**EXERCISE AIM**:
Take every line from the listing below that contains "picture".

**SOURCE EXCERPT**:
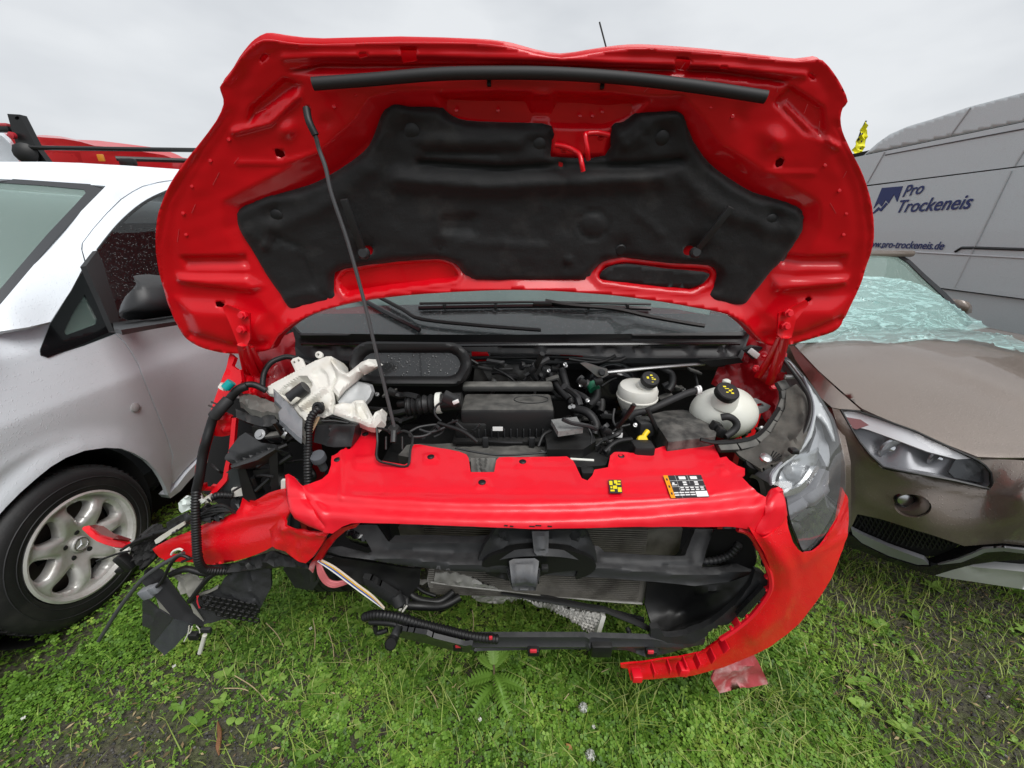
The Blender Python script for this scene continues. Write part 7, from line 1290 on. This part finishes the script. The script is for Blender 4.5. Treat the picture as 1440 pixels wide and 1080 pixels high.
# broad-leaf weeds and single plants
WEED = leafmat('weed_leaf', [(.07, .15, .02), (.15, .29, .04), (.28, .44, .09)], .45, .35)
def leaf(V, Fc, T, p, a, ln, wd, rise, droop, tn, lobes=0, seg=7):
    seg = max(seg, lobes * 4)
    n0 = len(V); dx, dy = math.cos(a), math.sin(a)
    for i in range(seg + 1):
        t = i / seg; w = wd * math.sin(math.pi * min(1, .06 + t * .92)) ** .8
        if lobes: w *= (.28 + .9 * ((t * lobes) % 1.0)) * (1 - .35 * t)
        r_ = ln * t; z = rise * ln * t - droop * ln * t * t
        for sgn, lift in ((-1, .22), (0, 0), (1, .22)): V.append((p[0] + dx * r_ - dy * w * sgn, p[1] + dy * r_ + dx * w * sgn, p[2] + z + lift * w)); T.append(tn + (.12 if sgn == 0 else 0))
        if i:
            a0, b0 = n0 + 3 * (i - 1), n0 + 3 * i; Fc += [(a0, a0 + 1, b0 + 1, b0), (a0 + 1, a0 + 2, b0 + 2, b0 + 1)]
def plant(name, u, v, label, cat, n, ln, wd, rise, droop, lobes=0, tint=.5, seed=0, group=None, stem=0):
    p = PZ(u, v, 0); p[2] = gz(p[0], p[1]); r_ = root(name, tuple(p), label, cat, group); rg = np.random.default_rng(seed)
    for k in range(n):
        V, Fc, T = [], [], []; leaf(V, Fc, T, p + [0, 0, stem * k / n], 2 * math.pi * k / n + rg.uniform(-.3, .3), ln * rg.uniform(.65, 1.1), wd * rg.uniform(.8, 1.2), rise * rg.uniform(.6, 1.3), droop, tint + rg.uniform(-.12, .12), lobes); bulk('leaf', V, Fc, T, WEED, None, r_)
    return r_
tp = PZ(695, 985, 0); tp[2] = gz(tp[0], tp[1])
th = root('thistle', tuple(tp), 'tall thistle with jagged leaves growing in front of the torn lower bar', 'weed')
def pinnate(p, d, up, ln, wd, droop, tn, n=9):
    V, Fc, T = [], [], []; d = np.array(d, float); d /= np.linalg.norm(d); side = np.cross(d, up); side /= np.linalg.norm(side)
    pos = lambda t: np.array(p) + d * ln * t + np.array([0, 0, -droop * ln * t * t])
    for i in range(n):
        t0, t1 = i / n, (i + 1) / n; a, b = pos(t0), pos(t1); m = .22 * wd * math.sin(math.pi * min(1, .15 + t0 * .85)); k = len(V)
        V += [a - side * m, a + side * m, b - side * m * .9, b + side * m * .9]; T += [tn + .1] * 4; Fc += [(k, k + 1, k + 3), (k, k + 3, k + 2)]
        w = wd * math.sin(math.pi * min(1, .2 + t0 * .75)) ** .7
        for s_ in (-1, 1):
            k = len(V); tip = (a + b) / 2 + side * s_ * w + d * ln * .09 + np.array([0, 0, .12 * w]); V += [a + side * s_ * m * .8, b + side * s_ * m * .8, tip, (a + b) / 2 + side * s_ * w * .6 - d * ln * .02]; T += [tn, tn, tn + .2, tn]; Fc += [(k, k + 1, k + 2), (k, k + 2, k + 3)]
    return V, Fc, T
stem_top = tp + np.array([.0, .03, .15])
for (h, d, ln, wd, dr, tn) in ((1.0, (-.1, .6, .6), .10, .030, .2, .9), (.95, (.5, .5, .45), .10, .028, .4, .8), (.9, (-.6, .4, .4), .095, .027, .4, .85), (.75, (.25, -.5, .3), .11, .030, .7, .7), (.7, (-.8, -.1, .2), .13, .034, .5, .7), (.6, (.85, -.15, .25), .14, .036, .5, .65), (.45, (-.6, -.6, .2), .13, .034, .5, .6), (.4, (.5, -.75, .25), .13, .036, .5, .75), (.3, (.9, .35, .2), .11, .03, .4, .55), (.3, (-.9, .3, .2), .11, .03, .4, .5)):
    V, Fc, T = pinnate(tp + (stem_top - tp) * h, d, (0, 0, 1), ln * .82, wd * .85, dr, tn * .7); bulk('leaf', V, Fc, T, WEED, None, th)
MB().tube([tp, stem_top], [.0055, .0035], 7).build('stem', M('stem_purple', (.13, .10, .06), .5), th)
for i, (u, v, n, ln, wd, lab) in enumerate(((690, 905, 6, .075, .018, 'young thistle sprouting behind the lower bar under the red van'), (640, 970, 6, .06, .014, 'toothed leafy weed left of the tall thistle'), (560, 965, 5, .06, .013, 'pale rosette weed below the open black pipe'), (790, 930, 6, .07, .010, 'narrow-leaved weed right of the tall thistle under the bar'), (860, 985, 5, .055, .012, 'small broad-leaved weed beside the right tuft of grass'), (45, 970, 7, .06, .010, 'bright feathery weed on the worn soil by the white car'), (925, 1050, 5, .05, .013, 'low pale weed at the bottom edge in the middle'), (740, 870, 6, .07, .012, 'small green weed in the shade below the bent radiator'), (985, 885, 5, .05, .010, 'little weed in the gap under the air guide'))):
    plant('weed', u, v, lab, 'weed', n, ln, wd, .5, .4, 4 if i < 3 or i == 5 else 0, .6, 40 + i)
for i, (u, v, s, lab) in enumerate(((405, 904, .014, 'round pale green leaf under the end of the hanging grey cable'), (325, 1013, .015, 'pair-leaved seedling with pale round leaves left of the dry brown stalk'), (490, 932, .012, 'round bright leaf standing in the clover left of the open pipe'), (400, 952, .011, 'single round leaf on a thin stalk among the clover at centre left'), (800, 965, .012, 'oval leaf standing in the clover right of the thistle'))):
    p = PZ(u, v, .03); r_ = root('round_leaf_plant', (p[0], p[1], gz(p[0], p[1])), lab, 'plant'); MB().tube([(p[0], p[1], 0), tuple(p)], .0013, 5).build('stem', M('stem_green', (.10, .17, .04), .5) if i == 0 else bpy.data.materials['stem_green'], r_)
    for k in range(2 if i == 1 else 1):
        c = p + ([.03, 0, 0] if k else [0, 0, 0]); q = [c + [s * math.cos(t), s * .8 * math.sin(t), .003 * math.cos(2 * t)] for t in np.linspace(0, 2 * math.pi, 12, endpoint=False)]; bulk('leaf', [c] + q, [(0, j + 1, (j + 1) % 12 + 1) for j in range(12)], [.95] * 13, WEED, None, r_)
V, Fc, T = [], [], []; rg = np.random.default_rng(55)
for x, y in np.vstack([pts(330, -1.2, 1.15, .63, 1.4, 56), pts(150, .8, 2.4, .65, 1.6, 57)]):
    if rg.random() > cover(x, y) + .1: continue
    k = rg.integers(3, 7); a0 = rg.uniform(0, 6.28); ln = rg.uniform(.02, .055); tn = rg.uniform(.3, .95)
    for q in range(k): leaf(V, Fc, T, (x, y, gz(x, y) + .008), a0 + 6.28 * q / k + rg.uniform(-.3, .3), ln * rg.uniform(.7, 1.2), ln * rg.uniform(.16, .34), rg.uniform(.3, .8), .3, tn, 3 if rg.random() < .3 else 0, 4)
bulk('broad_leaf_cover', V, Fc, T, WEED)
# tuft of long grass
for (u, v, n, lab, sd) in ((885, 1000, 60, 'tuft of long fine grass beside the torn red bumper end', 3), (565, 1000, 34, 'loose tuft of grass left of the tall thistle', 4), (1090, 985, 40, 'yellowish grass tuft under the red bumper corner', 5), (1230, 845, 46, 'grass tuft in front of the brown car fog lamp', 6)):
    p = PZ(u, v, 0); rg = np.random.default_rng(sd); V, Fc, T = blades(p[:2] + rg.normal(0, .035, (n, 2)), sd, .07, .16, .0017, 1.3, 3, .12); bulk_o = bulk('grass_tuft', V, Fc, T, GRS, None); tag(bulk_o, lab, 'grass tuft')
# dandelion clocks
DND = M('seed_fluff', (.55, .55, .52), .8)
for (u, v, h, lab) in ((820, 995, .05, 'dandelion clock standing just right of the tall thistle'), (830, 1062, .04, 'dandelion clock at the bottom edge of the picture')):
    p = PZ(u, v, h); r_ = root('dandelion', (p[0], p[1], 0), lab, 'dandelion'); MB().tube([(p[0], p[1] + .01, 0), tuple(p)], .0015, 5).build('stem', bpy.data.materials['stem_green'], r_)
    mb = MB(); rg = np.random.default_rng(9)
    for k in range(110):
        d = rg.normal(0, 1, 3); d /= np.linalg.norm(d); s = .016 * rg.uniform(.85, 1.05); q = p + d * s; mb.tube([p + d * .002, q], .0003, 3, False)
        t = np.cross(d, [0, 0, 1.]); t /= np.linalg.norm(t) + 1e-6; w = np.cross(d, t); mb.add([q + t * .003, q - t * .0015 + w * .0026, q - t * .0015 - w * .0026], [[0, 1, 2]])
    f = mb.build('seed_head', DND, r_, smooth=False)
# little flowers, dry stalks and scraps
STK = M('dry_straw', (.42, .33, .19), .6)
sl_ = [((330, 950), (378, 990), .03, 'bent dry straw stalk in the clover left of centre'), ((315, 968), (358, 975), .012, 'short pale straw lying left of the bent straw'), ((318, 872), (336, 896), .03, 'thin yellow stalk leaning below the honeycomb insert'), ((374, 876), (402, 916), .04, 'pale stalk leaning in the clover below the red corner piece'), ((440, 870), (442, 915), .06, 'upright dry stalk by the left of the open pipe'), ((462, 888), (470, 938), .05, 'dry seed stalk nearest to the open black pipe'), ((600, 965), (618, 1005), .05, 'bent brown stalk left of the thistle stem'), ((800, 975), (782, 1000), .05, 'pale stalk with white tip right of the thistle'), ((846, 945), (862, 942), .06, 'looped dry stalk under the torn red bumper end'), ((1285, 905), (1300, 935), .05, 'curved pale stalk on the gravel right of the bumper'), ((664, 858), (664, 895), .07, 'thin arched stalk in the shade under the radiator'), ((1130, 900), (1140, 960), .05, 'yellow grass stalk below the red bumper corner')]
for (a, b, h, lab) in sl_:
    A, B2 = PZ(*a, h), PZ(*b, .006); A[2] = h; m = (A + B2) / 2 + [.006, .004, .006]; tag(MB().tube(spline([A, m, B2], 4), .0016, 5).build('dry_stalk', STK, None), lab, 'dry stalk', 'dry stalks in the grass')
tag(MB().tube(spline([PZ(306, 1015, .01), PZ(309, 1032, .014), PZ(307, 1048, .012), PZ(308, 1062, .006)], 4), [.002, .003, .005, .007, .0065, .007, .008, .0075, .008, .007, .005, .003, .002], 8).build('dry_catkin', M('dry_brown', (.20, .09, .04), .7, bump=((200, .8, .003),)), None), 'brown dried catkin lying on the clover at bottom left', 'dry plant')
PET = M('white_petal', (.6, .6, .55), .6)
for i, (u, v, lab) in enumerate(((245, 937, 'white clover flower below the black hanging panels'), (437, 884, 'white flower on the stalk left of the open pipe'), (675, 1012, 'tiny white flower left of the thistle stem'), (835, 1022, 'tiny white flower above the lower dandelion clock'), (33, 1010, 'small white blossom on the bare soil at far left'))):
    p = PZ(u, v, .03); bm_ = MB()
    for k in range(9):
        a = k * .7; bm_.tube([p, p + np.array([.006 * math.cos(a), .006 * math.sin(a), .002 * (k % 3)])], [.0012, .002], 4)
    tag(bm_.build('white_flower', PET, None), lab, 'flower')
for i, (u, v, lab) in enumerate(((1098, 945, 'tan fallen leaf in the grass under the bumper corner'), (805, 1058, 'small orange leaf beside the lower dandelion clock'))):
    p = PZ(u, v, .02); V, Fc, T = [], [], []; leaf(V, Fc, T, p, 1.2 + i, .03, .008, .3, .3, .5, 0, 5); o_ = link('fallen_leaf', V, Fc, M('leaf_tan', (.40, .22, .08), .6) if i == 0 else bpy.data.materials['leaf_tan'], None); tag(o_, lab, 'leaf')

**THE RESULT**:
The Blender Python script for this scene continues. Write part 7, from line 1290 on. This part finishes the script. The script is for Blender 4.5. Treat the picture as 1440 pixels wide and 1080 pixels high.
for (u, v, h, lab) in ((820, 995, .05, 'dandelion clock standing just right of the tall thistle'), (830, 1062, .04, 'dandelion clock at the bottom edge of the picture')):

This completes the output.